Why You Shouldn’t Give up on the Phone Just Yet

In this day and age, sales doesn’t really work without technology. At our disposal is a myriad of ways to research customers, connect with them, track them, rate them, and put them in the pipeline. Tools like Facebook, LinkedIn, and Twitter make researching and connecting with prospects much easier. Things like lead generation and prospecting depend upon social media and email. Our work processes and success rates would be pretty poor without these tools, because connecting with prospects and relationship building remain a huge part of the job of the salesperson, even if the ways we go about forging those bonds have changed.

But not everything has changed. Put this in your pipeline and smoke it: With all that social networking available for use, you still need to kick it old school by touching base with customers the same way we’ve done it for a hundred years—since the hot new products were zippers and light switches—by making sales calls.

One of the most efficient ways to catch the attention of multiple prospects is by email blasting hundreds of them at once, checking the response rates, and then following up with those who clicked or opened your email. As for those who don’t respond, that simply makes the rejection easier to deal with; it beats a rude hang-up in your ear any day. And it’s preferable to landing in voicemail no-salesperson land time and time again, with an occasional “no thanks” to keep things uninteresting.

Don’t Get Stuck in Traffic
Just use caution—do not rely so heavily on your email blasts that you fail to close the communication loop with phone calls to open-y, click-y prospects.

As for personalized email messages to customers, your time is often better spent picking up the phone, because you can do in one call what it could take several emails to accomplish. You may think you’d be bothering someone with a phone call, but you’ll be bugging them a lot more with a rash of emails back and forth. What you have to say, you could say in five or ten minutes over the phone.

Tweets and Jingles
The power of two voices actually communicating to one another cannot be replaced by our supposedly more savvy ways of getting through to people. You can tweet yourself blue, but that’s never going to make a customer feel like they’ve got a human connection the way they will at the sound of your voice—and without that human connection, your job of onboarding a prospect just got a lot more difficult.

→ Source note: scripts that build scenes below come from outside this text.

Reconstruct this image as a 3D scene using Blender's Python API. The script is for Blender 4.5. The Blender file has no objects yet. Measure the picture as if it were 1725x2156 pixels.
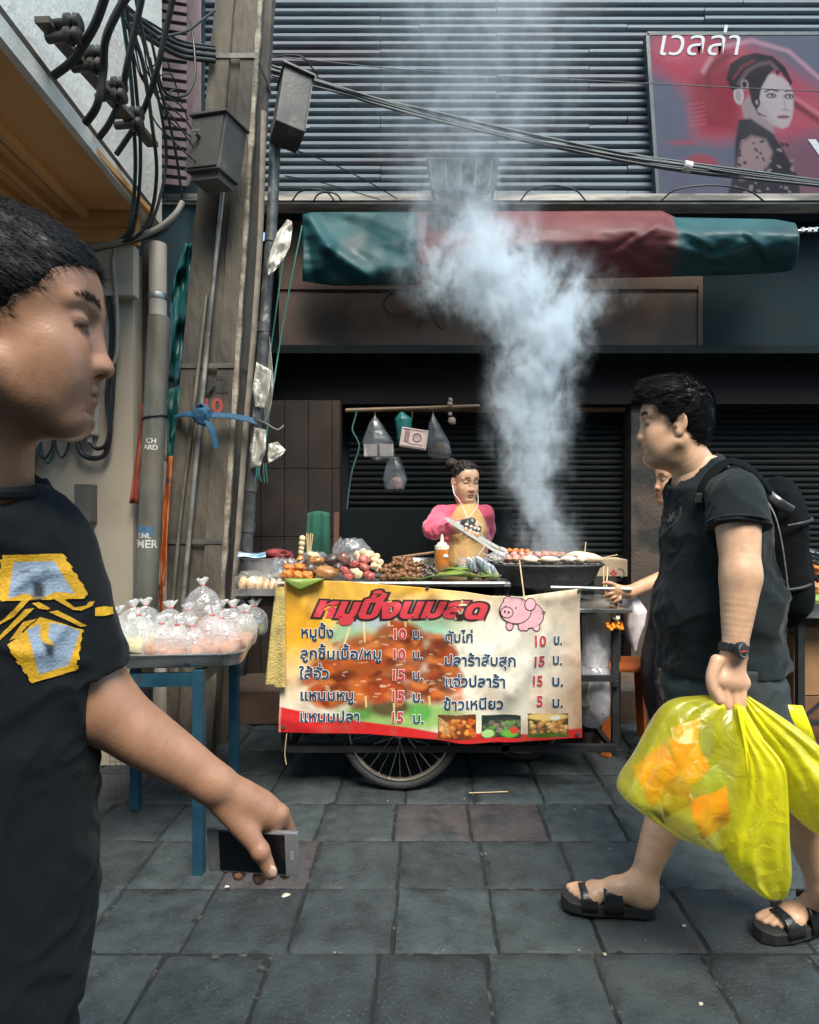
import bpy, bmesh, math, random
import numpy as np
from mathutils import Vector, Matrix, Euler
random.seed(7)
RNG = np.random.default_rng(7)
SC = bpy.context.scene
COL = SC.collection
# ---------------------------------------------------------------- camera
F, U0, V0, H = 1300.0, 903.0, 1088.0, 1.22     # focal length and principal point in a 1725 x 2156 frame, eye height
cam = bpy.data.cameras.new('camera')
cam.sensor_fit = 'HORIZONTAL'; cam.sensor_width = 36.0
cam.lens = 36.0 * F / 1725.0
cam.shift_x = -(U0 - 862.5) / 1725.0
cam.shift_y = (V0 - 1078.0) / 1725.0
cam.clip_start = 0.05; cam.clip_end = 500
camo = bpy.data.objects.new('camera', cam); COL.objects.link(camo)
camo.location = (0, 0, H); camo.rotation_euler = (math.radians(90), 0, 0)
SC.camera = camo
# ---------------------------------------------------------------- sky, sun, exposure
SUN_EL, SUN_AZ = math.radians(57), math.radians(163)   # azimuth clockwise from +Y: behind the camera, slightly to its right
wd = bpy.data.worlds.new('World'); SC.world = wd; wd.use_nodes = True
nt = wd.node_tree; bg = nt.nodes['Background']
sky = nt.nodes.new('ShaderNodeTexSky'); sky.sky_type = 'NISHITA'; sky.sun_disc = False
sky.sun_elevation = SUN_EL; sky.sun_rotation = SUN_AZ; sky.air_density = 1.0; sky.dust_density = 2.0; sky.ozone_density = 2.5
tint = nt.nodes.new('ShaderNodeVectorMath'); tint.operation = 'MULTIPLY'; tint.inputs[1].default_value = (.88, 1.0, .93)
nt.links.new(sky.outputs[0], tint.inputs[0]); nt.links.new(tint.outputs[0], bg.inputs[0]); bg.inputs[1].default_value = 0.12
sl = bpy.data.lights.new('sun', 'SUN'); sl.energy = 1.5; sl.angle = math.radians(28); sl.color = (1.0, 0.93, 0.82)
so = bpy.data.objects.new('sun', sl); COL.objects.link(so)
sd = Vector((math.sin(SUN_AZ) * math.cos(SUN_EL), math.cos(SUN_AZ) * math.cos(SUN_EL), math.sin(SUN_EL)))
so.rotation_euler = sd.to_track_quat('Z', 'Y').to_euler(); so.location = (-3, -3, 8)
SC.view_settings.view_transform = 'Standard'; SC.view_settings.look = 'None'
SC.view_settings.exposure = 1.92; SC.view_settings.gamma = 1.0
SC.cycles.use_denoising = True
SC.cycles.max_bounces = 8; SC.cycles.transparent_max_bounces = 24; SC.cycles.volume_bounces = 2
SC.cycles.volume_step_rate = 1.0; SC.cycles.volume_max_steps = 256
SC.cycles.sample_clamp_indirect = 6
# ---------------------------------------------------------------- helpers
def W(u, v, d):
    """point seen at (u, v) of the 1725 x 2156 frame, d metres in front of the camera"""
    return Vector(((u - U0) / F * d, d, H - (v - V0) / F * d))
def WX(u, d): return (u - U0) / F * d
def WZ(v, d): return H - (v - V0) / F * d
def R(a): return math.radians(a)

def hash3(i, j, k, s):
    n = (i * 73856093) ^ (j * 19349663) ^ (k * 83492791) ^ (s * 2654435)
    n = (n ^ (n >> 13)) * 1274126177
    n = n & 0x7fffffff
    return ((n ^ (n >> 16)) & 0xffff) / 65535.0
def vnoise(X, Y, Z, f=1.0, s=0):
    X = np.asarray(X, float) * f; Y = np.asarray(Y, float) * f; Z = np.asarray(Z, float) * f
    X, Y, Z = np.broadcast_arrays(X, Y, Z)
    i = np.floor(X).astype(np.int64); j = np.floor(Y).astype(np.int64); k = np.floor(Z).astype(np.int64)
    a = X - i; b = Y - j; c = Z - k
    a = a * a * (3 - 2 * a); b = b * b * (3 - 2 * b); c = c * c * (3 - 2 * c)
    r = 0
    for di in (0, 1):
        for dj in (0, 1):
            for dk in (0, 1):
                r = r + hash3(i + di, j + dj, k + dk, s) * (a if di else 1 - a) * (b if dj else 1 - b) * (c if dk else 1 - c)
    return r * 2 - 1
def fbm(X, Y, Z, f=1.0, s=0, o=3):
    r = 0; a = 1.0
    for q in range(o):
        r = r + a * vnoise(X, Y, Z, f, s + q * 17); a *= .5; f *= 2.03
    return r

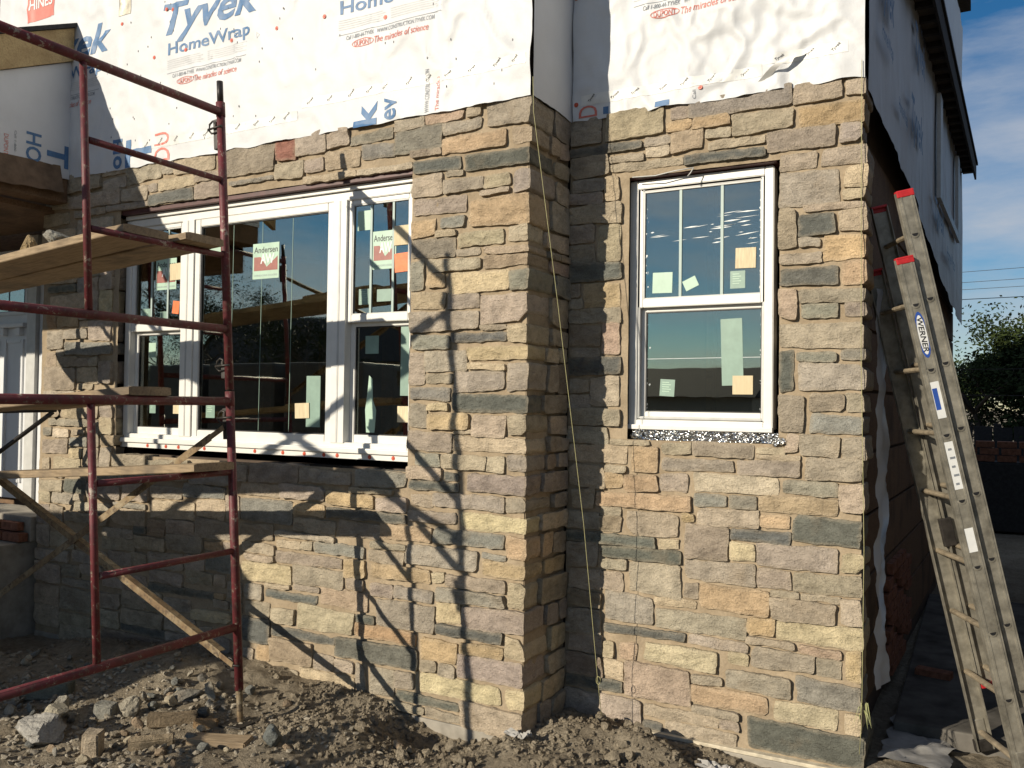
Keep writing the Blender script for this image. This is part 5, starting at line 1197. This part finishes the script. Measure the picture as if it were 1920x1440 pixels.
for (z0, z1, y, lb) in ((5.05, 5.45, 24.0, 'topmost thin overhead wire above the trees at the right'), (4.85, 5.15, 24.2, 'second overhead wire above the trees at the right'), (4.72, 4.95, 24.4, 'third overhead wire just over the tree tops'),
                    (3.55, 3.66, 15.9, 'overhead wire crossing the upper tree crowns'), (2.40, 2.44, 15.7, 'overhead wire crossing the middle of the trees'), (1.98, 2.0, 15.5, 'lowest overhead wire across the dark trees')):
    wire((-9, y+1, z0), (14, y-1, z1), .12, lb)

# ---------------------------------------------------------------- the street side behind the camera, seen only in the window glass
NW = simple('neighbour_siding', (.30, .27, .23), .8, .1, 4, .1, stretch=(1, 1, 12))
nh = empty('neighbour_house', (-30, -24, 0), 'neighbouring house across the lot, mirrored in the triple window', 'house')
box('wall', -38, -24, -32, -25, -.3, 3.6, NW, nh, .02)
slab3('roof', [(-24.4, 3.55), (-28.5, 6.3), (-32.6, 3.55)], -38.4, -23.6, SHINGLE, nh)
for i in range(4): box('window', -37+2.9*i, -35.8+2.9*i, -24.99, -24.95, 1.2, 2.6, SKYG, nh)
nh2 = empty('neighbour_house', (-4, -24, 0), 'second neighbouring house across the street, mirrored low in the single window', 'house')
box('wall', -14, -7.8, -32, -25, -.3, 2.0, NW, nh2, .02); slab3('roof', [(-24.5, 2.0), (-28.5, 3.3), (-32.5, 2.0)], -14.4, -7.6, SHINGLE, nh2)
tree(-19.0, -13.5, 5.5, 1.9, 1.9, 'street tree mirrored in the triple window', 31, 14000, .075, 'trees across the lot')
tree(-28.0, -17, 8.5, 2.6, 2.4, 'far street tree mirrored in the triple window', 37, 14000, .09, 'trees across the lot')

TARP = simple('grey_tarp', (.07, .075, .085), .6, .2, 6, .2)
ct = empty('added_shade_rack', (-7.3, .6, 0), 'unseen block shaped like a loaded rack, added to shade the lower left wall', 'rack')  # guessed shape, added out of view to cast the lower-left shadow
for i in range(3):
    x0 = -9.0+1.16*i; box('pallet', x0, x0+1.08, .1, .88, .80, .92, PLANK, ct, .01); box('covered_load', x0+.04, x0+1.06, .14, .86, .93, 2.06, TARP, ct, .03)
box('shelf', -9.05, -5.60, .08, .90, .74, .80, DSTEEL, ct, .006)
for x in (-9.0, -7.4, -5.72):
    for y in (.14, .84): box('leg', x-.04, x+.04, y-.04, y+.04, -.1, .74, DSTEEL, ct, .006)

sky_block = empty('neighbour_house', (5, 9, 0), 'unseen dark house added at the right to block skylight from the side wall', 'house')  # added out of view to keep skylight off the side passage
NWD = simple('sky_block_siding', (.05, .045, .04), .85, .15, 4, .1, stretch=(1, 1, 12))  # kept dark so the added house bounces little light
box('wall', 2.9, 9.0, 1.0, 15.0, -.3, 3.9, NWD, sky_block, .02); slab3('roof', [(.7, 3.9), (8, 6.0), (15.3, 3.9)], 2.6, 9.4, SHINGLE, sky_block)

Aside from face-to-face time or video chat, nothing’s as powerful as the phone line. It’s especially important to reserve discussing details for the phone. Don’t blow it, for example, by talking price in an email. It’s not a medium that allows for a lot of context; you simply cannot outline the benefits of your goods and services the way you can in a live conversation. When you need an answer to a close-ended question (“I have you down for 2 p.m. Monday—does that still work?”) email’s your go-to. But when it comes to the number one communication tool at your fingertips? Ring-a-ding-ding, Pal-y.

More Good Reasons to Be “Phone-y”

  • To know your message is getting through: Truly engaging your customer is possible only on the phone or in person. Even voice-mailing can have it benefits, because many people still listen to their messages. But they don’t always read emails. Sometimes they don’t read them carefully. In contrast, a 30-second voice mail takes, well, 30 seconds to listen to.
  • While your competition is attempting to be all razzle-dazzle with email touch points loaded with chuckling emoticons, you’ll be a cut above with that instrument you’ve been practicing for your whole sales career: your charming voice.
  • To cut down on confusion: A phone call or two is a much better mode of communication when it comes to answering all of your prospects questions, and opening up the lines for them to ask questions they didn’t know they had till they got on the phone with you. What’s more, by the sound of their voice—their tone, the word choices they make—you’ll be able to read them in order to know if they “got it” or not.
  • For clarity: Electronic messages can be misconstrued and ambiguous. You can offend without knowing it when someone misinterprets what you’ve put down in words. You know that winning sense of humor you have? In email, it might go over like a belch at a ladies luncheon.

The point is, people, no electronic doohickey can replace the human voice. So clear your throat, have your greeting ready—or know what you’re going to say on someone’s voice mail so that you don’t booby-trap yourself and trip all over your words—it’s time to get on the phone and make a connection.